Despite the surge in renewable energy investments, spending levels need to grow even further to meet the global goal of tripling renewables capacity by the end of the decade in line with global climate targets, according to the IEA. 

The report showed that under current policies and conditions only two thirds of the investment needed to triple renewable energy capacity by 2030 would occur — leaving a $400 billion gap every year that needs to be made up. 

“Early signs of a potential slowdown in the growth of global spending on renewables, and persistently insufficient levels of investment in emerging market and developing economies (EMDEs) outside China underline the need to double down if we are to achieve our climate and energy access goals,” the report read.  

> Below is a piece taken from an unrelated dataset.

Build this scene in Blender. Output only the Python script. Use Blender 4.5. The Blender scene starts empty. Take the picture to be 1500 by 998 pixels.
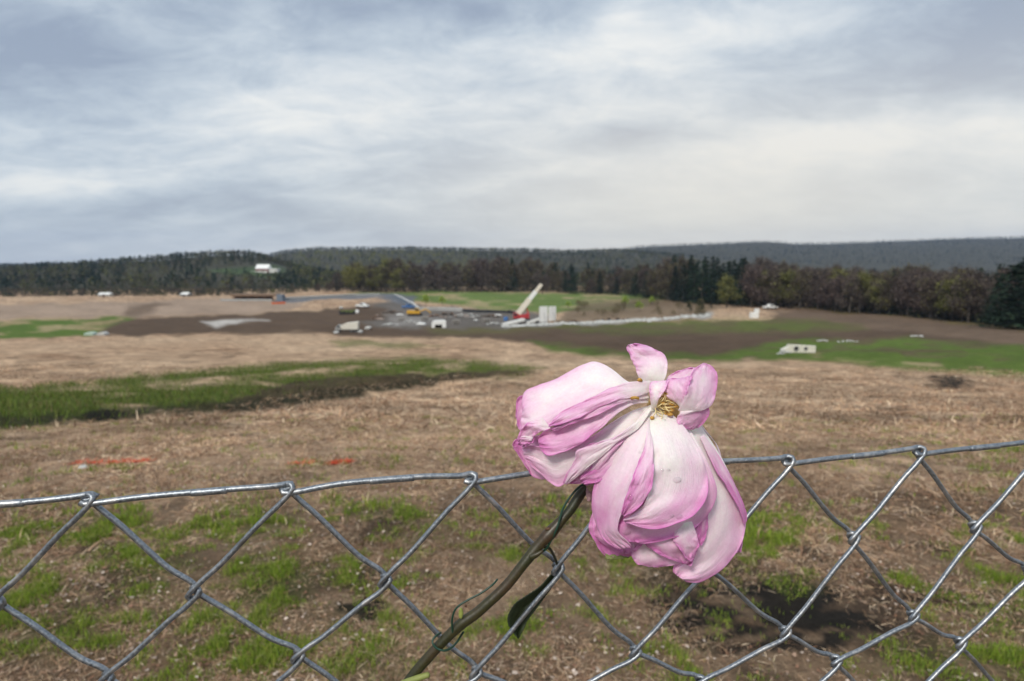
import bpy, math, random
import numpy as np
from mathutils import Vector, Matrix, Euler

random.seed(7)
RNG = np.random.default_rng(11)
scene = bpy.context.scene
col = scene.collection
R = math.radians

# ------------------------------------------------------------------ camera geometry (pixels of the 1500x998 photograph)
F, CX, CY, HZ = 850.0, 750.0, 499.0, 382.0
PITCH = math.atan((CY - HZ) / F)
EYE = 1.5
CAM = np.array([0.0, 0.0, EYE])
FWD = np.array([0.0, math.cos(PITCH), -math.sin(PITCH)])
UP = np.array([0.0, math.sin(PITCH), math.cos(PITCH)])
RT = np.array([1.0, 0.0, 0.0])

def ray(px, py):
    return FWD + RT * ((px - CX) / F) + UP * ((CY - py) / F)

def unp(px, py, d):
    return CAM + ray(px, py) * d

def proj(x, y, z):
    dx, dy, dz = x - CAM[0], y - CAM[1], z - CAM[2]
    dep = dx * FWD[0] + dy * FWD[1] + dz * FWD[2]
    dd = np.where(dep > 0.05, dep, 0.05)
    u = (dx * RT[0]) / dd
    v = (dy * UP[1] + dz * UP[2]) / dd
    return CX + u * F, CY - v * F, dep

# ------------------------------------------------------------------ noise
def _hash(ix, iy, seed):
    n = (ix.astype(np.int64) * 374761393 + iy.astype(np.int64) * 668265263 + seed * 1442695041) & 0x7FFFFFFF
    n = ((n ^ (n >> 13)) * 1274126177) & 0x7FFFFFFF
    n = (n ^ (n >> 16)) & 0xFFFFFF
    return n / float(0xFFFFFF)

def vnoise(x, y, seed=0):
    x = np.asarray(x, float); y = np.asarray(y, float)
    ix, iy = np.floor(x), np.floor(y)
    fx, fy = x - ix, y - iy
    fx = fx * fx * (3 - 2 * fx); fy = fy * fy * (3 - 2 * fy)
    a = _hash(ix, iy, seed); b = _hash(ix + 1, iy, seed)
    c = _hash(ix, iy + 1, seed); d = _hash(ix + 1, iy + 1, seed)
    return (a * (1 - fx) + b * fx) * (1 - fy) + (c * (1 - fx) + d * fx) * fy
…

EMDEs outside of China currently account for only 15% of global spending in clean energy infrastructure and technologies, according to the IEA. “Both in terms of volume and share, this is far below the amounts that are required to ensure full access to modern energy and to meet rising energy demand in a sustainable way,” it stated. 

Global upstream investments in oil and gas are expected to increase by 7% in 2024 to reach $570 billion, driven by national oil companies in the Middle East and Asia. 

Clean energy investments by oil and gas companies hit $30 billion in 2023 — just 4% of the industry’s overall capital spending last year.